Using the pipe operator with 2 operators that both take multiple arguments gives an operator that takes more arguments than it should. For example the list contans operator paired with map:
contains has type List -> Any -> Boolean
map has type Operator -> List -> List
composing them as Pipe(contains, map) has type List -> Any -> List -> List,
with the "Any" being the extra argument; what exactly is map's operator here? The intent was to have the result of passing one argument to contains (giving an operator with type Any -> Bool) serve as that operator. Instead, it seems to be getting a Boolean after the second argument is passed to contains which makes it give a type error. This behaviour isn't specific to contains and map though.

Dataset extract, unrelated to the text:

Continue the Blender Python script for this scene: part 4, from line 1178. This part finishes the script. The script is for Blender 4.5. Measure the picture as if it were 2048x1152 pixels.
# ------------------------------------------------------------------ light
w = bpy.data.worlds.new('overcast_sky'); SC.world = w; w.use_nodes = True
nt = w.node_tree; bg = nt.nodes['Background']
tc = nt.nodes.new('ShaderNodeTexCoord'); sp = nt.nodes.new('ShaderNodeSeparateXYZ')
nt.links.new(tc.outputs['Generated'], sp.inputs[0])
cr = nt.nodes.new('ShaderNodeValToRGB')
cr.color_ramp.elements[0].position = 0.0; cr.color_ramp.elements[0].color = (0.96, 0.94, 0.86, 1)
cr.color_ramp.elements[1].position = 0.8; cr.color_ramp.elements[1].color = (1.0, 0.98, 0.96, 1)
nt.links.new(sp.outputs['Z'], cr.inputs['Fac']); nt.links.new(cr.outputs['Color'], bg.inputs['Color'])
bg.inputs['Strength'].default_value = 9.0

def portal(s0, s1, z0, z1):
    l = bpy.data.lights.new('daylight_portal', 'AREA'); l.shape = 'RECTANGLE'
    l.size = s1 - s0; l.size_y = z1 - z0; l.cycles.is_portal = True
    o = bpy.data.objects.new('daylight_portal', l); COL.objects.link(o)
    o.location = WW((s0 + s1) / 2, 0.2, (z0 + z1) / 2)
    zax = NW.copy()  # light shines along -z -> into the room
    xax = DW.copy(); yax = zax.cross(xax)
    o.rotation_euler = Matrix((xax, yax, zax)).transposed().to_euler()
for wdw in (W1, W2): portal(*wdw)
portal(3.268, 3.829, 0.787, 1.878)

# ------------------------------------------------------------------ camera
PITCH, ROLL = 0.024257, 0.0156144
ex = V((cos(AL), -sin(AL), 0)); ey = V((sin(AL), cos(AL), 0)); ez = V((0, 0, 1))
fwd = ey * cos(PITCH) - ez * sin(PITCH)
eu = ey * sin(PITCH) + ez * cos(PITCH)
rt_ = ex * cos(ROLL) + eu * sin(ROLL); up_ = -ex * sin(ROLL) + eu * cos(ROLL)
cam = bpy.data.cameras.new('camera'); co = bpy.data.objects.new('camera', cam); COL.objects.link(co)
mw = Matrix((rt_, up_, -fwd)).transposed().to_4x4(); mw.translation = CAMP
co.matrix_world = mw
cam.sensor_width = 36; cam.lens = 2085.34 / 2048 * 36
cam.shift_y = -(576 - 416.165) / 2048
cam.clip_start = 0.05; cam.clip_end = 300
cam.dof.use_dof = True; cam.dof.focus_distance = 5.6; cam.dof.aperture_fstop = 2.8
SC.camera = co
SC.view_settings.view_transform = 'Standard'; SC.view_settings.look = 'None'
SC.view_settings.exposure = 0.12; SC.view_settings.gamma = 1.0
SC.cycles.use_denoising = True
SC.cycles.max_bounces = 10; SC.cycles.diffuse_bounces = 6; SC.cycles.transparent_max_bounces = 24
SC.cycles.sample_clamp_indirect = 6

The idea here was to make an operator that could be applied to 2 arbitrary lists to determine if the elements in the second list were present in the first; I was trying to use this as a building block to matching recipes based on the list of items sitting in front of an entity reader for some in-world autocrafting.

Steps to reproduce the problem:

  1. Make an operator variable card for the List contains operator
  2. Make an operator variable card for the map operator
  3. Make a pipe variable card with the contains operator as the first argument and the map operator as the second argument
  4. Put both the contains and map operator cards in a variable store
  5. Connect a display panel to the variable sotre
  6. Put the pipe variable card in the display panel to show its type
  7. You should see something like this:
    image

Expected behaviour:

In the above example, Pipe(contains, map) should give an operator with type List -> List -> List. This is the behaviour of the equivalent Haskell code, a language which the mod has clearly taken a great deal of inspiration from:

elem :: a -> [a] -> Bool
map :: (a -> b) -> [a] -> [b]
(.) :: (b -> c) -> (a -> b) -> a -> c
flip :: (a -> b -> c) -> b -> a -> c

flip elem :: [a] -> a -> Bool -- equivalent to [a] -> (a -> Bool), so b in (.)'s type corresponds to (a -> Bool)
test = map . (flip elem) :: [a] -> [a] -> [Bool] -- Note haskell's (.) operator takes its parameters in reverse order to ID's pipe operator
-- test [2,3,4] [1,2,3,4,5,6,7] = [False, True, True, True, False, False, False]


Versions:

  • This mod: 0.11.12
  • Minecraft: 1.12.2
  • Forge: 14.23.4.2703
commented

Something does indeed seem to be going wrong there, will look into it.

commented

Sorry for the long delay, but this has been fixed now and will be part of the next release.

commented

I'm not seeing how this is a bug. The Pipe operator seems to works like documented: it pipes the output of the Contains operator (a boolean) into the Map operator.

Here's a way to make an operator that does what you want:

  1. Make a variable with the Apply operator (A)
  2. Make a variable with the Contains operator (B)
  3. Make an Apply variable with the arguments A and B (C)
  4. Make a variable with the Map operator (D)
  5. Make a Pipe variable with the arguments C and D
commented

The issue is the pipe operator doesn't consider currying, while several others work just fine with it - notably apply in your workaround; contains is a binary operator, which would normally require apply2 in the absense of currying.

With currying, if you have a function (or operator in ID parlance) with multiple arguments, that's the same as a function that takes a single argument and returns another function which takes the next argument and so on. So, contains(xs, x) is really (contains(xs))(x), and contains(xs) is a function that determines if the argument given to it (x in this case) is in the list xs.

For the pipe operator that should translate to passing the first input of the overall operation to contains, then (because of currying) it passes the output of that (a function) to the first input of map (which is expected to be a function), and subsequent inputs would be passed directly to map. Instead, what we get right now is an operation the mod considers valid (in that you can construct a variable card for it), but doesn't make any sense conceptually and spits out an error when you actually try to use it, because of course the parameters are all wrong.

I hope this clears things up; I know this stuff is complicated to get your head around.

commented

I am not that familiar with functional programming, but your explanation is clear to me. Thanks!